Trouvant cette position un peu sommaire, j'ai fait une tentative de rationalisation :

« Tu estimes donc toujours que je te dois un plein d’essence pour chaque fois que tu me prêtes ta voiture et que tu ne me dois rien pour la maison, le chauffage ou l’usage du téléphone ?

- Si tu veux on rediscutera d’un arrangement où tu me paieras l’essence, et en contrepartie tu me compteras un loyer, la somme que tu voudras. Pour ma part, je ne ferai plus le ménage, plus le jardinage et je ne te ramènerais plus ton courrier. »

J’étais abasourdi.

« Et tes colères à répétition, ça te parait un comportement normal ?

- C’est vrai que j’ai tendance à m’emporter, mais il y a de quoi. »

A ma demande, il me rappela l’origine du dernier « pêtage de plombs » qu’il me fit dans la maison.
Cet après midi-là, il était parti faire une longue balade et j’étais resté seul dans la maison à préparer des commandes pour le magasin.
Je m’étais installé dans la cuisine avec mon ordinateur portable et des catalogues étalés sur la table de la cuisine.

A son retour, il m’annonce très rapidement qu’il va commencer à préparer le dîner.

« C’est bon, je lui réponds, je n’en ai plus pour très long. »

Et donc, pendant qu’il commence à sortir les ustensiles et à couper les premiers légumes, je tente tant bien que mal de rester concentré sur mon travail.
Les minutes passent, et je m’aperçois dans un brouillard que la préparation du repas est déjà bien avancée.

« Tu t’occupes de tout ? » je lui fais.

Et là, il frappe violemment la poêle sur la cuisinière :

«  Bien sûr que je m’occupe de tout ! Y en a marre à la fin ! Je ne suis pas ta bonniche !

- Oh là, mais qu’est-ce que t’as ?

- Depuis le début, tu comptes toujours sur moi pour faire les repas, faire les courses, faire le ménage, y en a marre ! Et puis, tu ne me parles pas sur ce ton !

Déjà que ses reproches n’étaient pas juste, mais je tentais de lui expliquer que s’il avait perçu une once d’agressivité dans ma remarque, c’était uniquement parce que j’avais été déconcentré dans mon travail, et que son activité intrusive m’avait perturbé, mais l’intention de ma question initiale visait seulement à proposer mon aide, et non à lui adresser un reproche.
Rien n’y fit : j’étais coupable de tous les maux de la Terre.
Je battis rapidement en retraite, et m’installai dans ma chambre.

Je fus tellement secoué par la violence de ses reproches que je dînai seul à la cuisine (et lui devant la télé), et je ne lui reparlai pour ainsi dire plus du séjour, qui prenait fin le lendemain.
Je lui aurais demandé qu’il parte sur le champ à Genève, mais j’aurais alors été bien embêté sans voiture.

Au final, le différend que j’ai eu avec Cédric semble venir du fait que j’ai été trop généreux avec lui.

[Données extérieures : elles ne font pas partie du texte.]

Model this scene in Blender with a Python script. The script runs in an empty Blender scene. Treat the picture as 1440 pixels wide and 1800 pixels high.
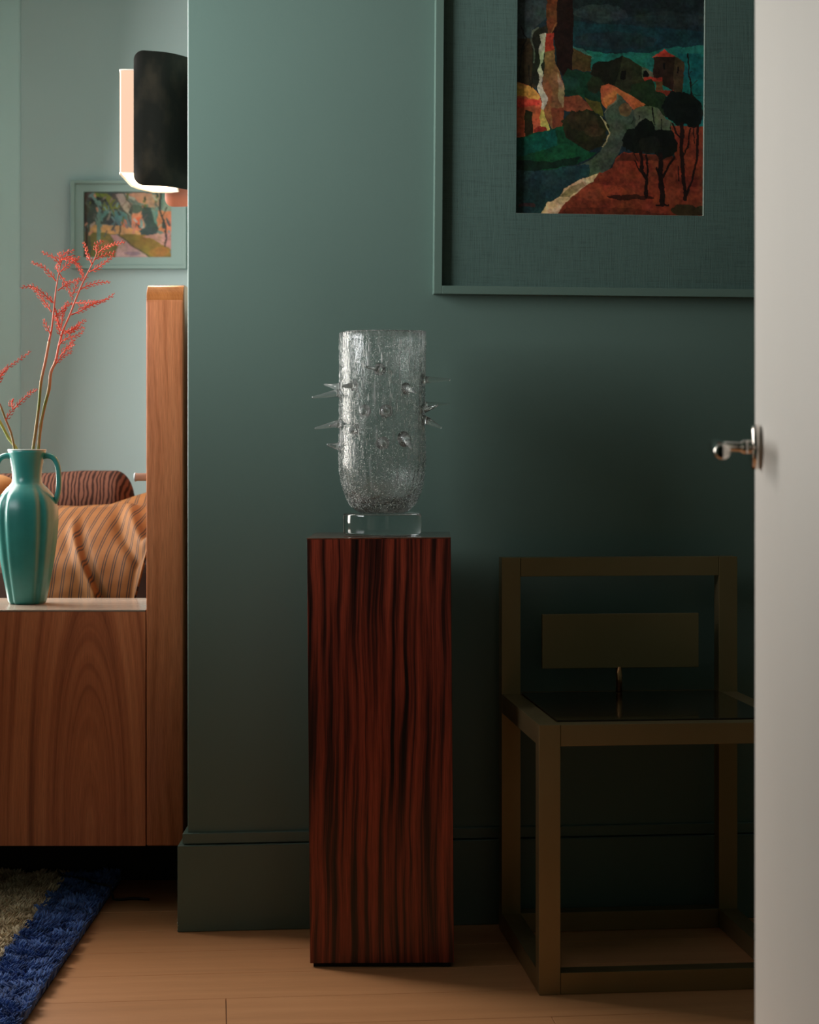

Je lui ai proposé de lui prêter ma maison autant de fois qu’il le désirait, quasiment sans restriction : j’ai même une fois déplacé une de mes visites pour accommoder une des siennes.
En retour, je lui ai emprunté sa voiture, nais pas de manière systématique dans la mesure où j’ai alterné entre la sienne et celle de Bridget.
Du coup, à vouloir lui faire sentir qu’il était chez moi comme chez lui… il a fini par se comporter comme s’il était chez lui, et c’est moi qui, dans certains cas, devenait l’intrus !

Cet incident démontre en tout cas que lorsqu’on est propriétaire d’une maison, il est tout-à-fait honorable de vouloir la partager avec son entourage, mais il faut savoir se faire respecter de ses invités et savoir en rester le maitre.